For each line below that includes the word "pixels", make a copy.

> **Data section**:
● ● ● ●

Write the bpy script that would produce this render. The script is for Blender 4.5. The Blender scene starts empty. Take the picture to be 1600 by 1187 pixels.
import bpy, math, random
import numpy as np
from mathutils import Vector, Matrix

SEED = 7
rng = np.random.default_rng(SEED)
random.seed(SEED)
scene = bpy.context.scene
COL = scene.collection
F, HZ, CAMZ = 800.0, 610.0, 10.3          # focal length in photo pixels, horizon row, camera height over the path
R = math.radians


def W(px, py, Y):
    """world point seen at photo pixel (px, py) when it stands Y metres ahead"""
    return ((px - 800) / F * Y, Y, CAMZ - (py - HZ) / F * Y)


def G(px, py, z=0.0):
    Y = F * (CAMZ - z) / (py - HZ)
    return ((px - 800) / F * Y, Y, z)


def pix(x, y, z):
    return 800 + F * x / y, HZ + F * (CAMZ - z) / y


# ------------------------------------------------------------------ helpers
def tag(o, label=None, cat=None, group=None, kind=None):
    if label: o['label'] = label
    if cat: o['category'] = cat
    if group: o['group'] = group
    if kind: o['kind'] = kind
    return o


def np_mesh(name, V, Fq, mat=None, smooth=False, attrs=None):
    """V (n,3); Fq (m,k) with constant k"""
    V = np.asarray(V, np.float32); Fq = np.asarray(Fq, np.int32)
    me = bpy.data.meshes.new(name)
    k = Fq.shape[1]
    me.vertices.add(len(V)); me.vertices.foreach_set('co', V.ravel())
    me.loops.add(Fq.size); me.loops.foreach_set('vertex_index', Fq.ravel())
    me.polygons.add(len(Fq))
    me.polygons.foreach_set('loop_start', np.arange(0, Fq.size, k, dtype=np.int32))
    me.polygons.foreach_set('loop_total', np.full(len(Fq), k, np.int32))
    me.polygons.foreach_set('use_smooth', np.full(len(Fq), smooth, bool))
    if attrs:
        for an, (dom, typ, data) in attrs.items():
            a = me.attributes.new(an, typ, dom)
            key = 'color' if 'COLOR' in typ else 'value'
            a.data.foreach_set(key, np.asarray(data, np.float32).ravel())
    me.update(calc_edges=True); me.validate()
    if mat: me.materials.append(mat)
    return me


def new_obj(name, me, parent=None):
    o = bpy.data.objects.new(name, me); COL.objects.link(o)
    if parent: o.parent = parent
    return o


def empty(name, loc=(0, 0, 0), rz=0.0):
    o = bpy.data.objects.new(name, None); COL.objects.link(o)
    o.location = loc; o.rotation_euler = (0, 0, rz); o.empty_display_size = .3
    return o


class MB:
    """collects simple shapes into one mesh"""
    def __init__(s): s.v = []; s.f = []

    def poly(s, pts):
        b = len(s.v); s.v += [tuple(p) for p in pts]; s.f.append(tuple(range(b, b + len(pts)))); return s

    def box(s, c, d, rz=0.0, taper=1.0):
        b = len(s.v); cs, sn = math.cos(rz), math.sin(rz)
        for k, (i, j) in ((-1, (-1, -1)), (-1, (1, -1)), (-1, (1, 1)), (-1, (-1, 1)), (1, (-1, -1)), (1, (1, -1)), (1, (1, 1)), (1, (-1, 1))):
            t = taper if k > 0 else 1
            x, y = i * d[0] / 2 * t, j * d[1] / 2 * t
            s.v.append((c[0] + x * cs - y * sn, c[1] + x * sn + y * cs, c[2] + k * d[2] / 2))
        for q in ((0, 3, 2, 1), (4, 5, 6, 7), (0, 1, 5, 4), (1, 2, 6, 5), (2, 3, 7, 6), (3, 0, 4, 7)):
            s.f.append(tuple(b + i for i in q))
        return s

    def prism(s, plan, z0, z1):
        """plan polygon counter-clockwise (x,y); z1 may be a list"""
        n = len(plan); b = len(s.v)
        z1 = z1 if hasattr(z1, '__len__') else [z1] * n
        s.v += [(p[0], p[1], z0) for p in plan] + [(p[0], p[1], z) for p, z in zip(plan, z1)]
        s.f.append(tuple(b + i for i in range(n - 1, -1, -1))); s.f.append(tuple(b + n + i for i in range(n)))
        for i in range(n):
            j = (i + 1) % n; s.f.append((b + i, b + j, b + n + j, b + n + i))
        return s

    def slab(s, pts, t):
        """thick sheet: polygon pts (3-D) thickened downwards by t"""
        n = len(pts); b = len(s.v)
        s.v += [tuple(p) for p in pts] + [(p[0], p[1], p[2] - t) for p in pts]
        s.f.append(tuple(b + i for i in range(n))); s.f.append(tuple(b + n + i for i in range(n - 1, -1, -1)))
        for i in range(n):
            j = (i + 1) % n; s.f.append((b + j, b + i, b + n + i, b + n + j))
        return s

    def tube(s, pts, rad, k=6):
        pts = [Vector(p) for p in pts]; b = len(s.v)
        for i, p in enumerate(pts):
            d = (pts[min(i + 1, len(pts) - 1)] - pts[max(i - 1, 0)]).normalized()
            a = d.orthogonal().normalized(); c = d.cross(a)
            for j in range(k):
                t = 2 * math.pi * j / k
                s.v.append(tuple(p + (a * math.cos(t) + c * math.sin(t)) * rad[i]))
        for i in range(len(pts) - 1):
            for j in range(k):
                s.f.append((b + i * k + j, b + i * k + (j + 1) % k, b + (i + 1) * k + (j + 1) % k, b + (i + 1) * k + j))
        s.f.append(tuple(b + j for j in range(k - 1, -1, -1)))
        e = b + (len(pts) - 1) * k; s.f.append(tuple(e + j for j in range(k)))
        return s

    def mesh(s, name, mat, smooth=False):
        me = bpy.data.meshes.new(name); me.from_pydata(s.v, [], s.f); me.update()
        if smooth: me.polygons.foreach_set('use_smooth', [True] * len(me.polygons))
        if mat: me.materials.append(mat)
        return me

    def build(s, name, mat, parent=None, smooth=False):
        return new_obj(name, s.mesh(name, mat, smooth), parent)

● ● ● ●

> **Response for this exercise**:
Write the bpy script that would produce this render. The script is for Blender 4.5. The Blender scene starts empty. Take the picture to be 1600 by 1187 pixels.
F, HZ, CAMZ = 800.0, 610.0, 10.3          # focal length in photo pixels, horizon row, camera height over the path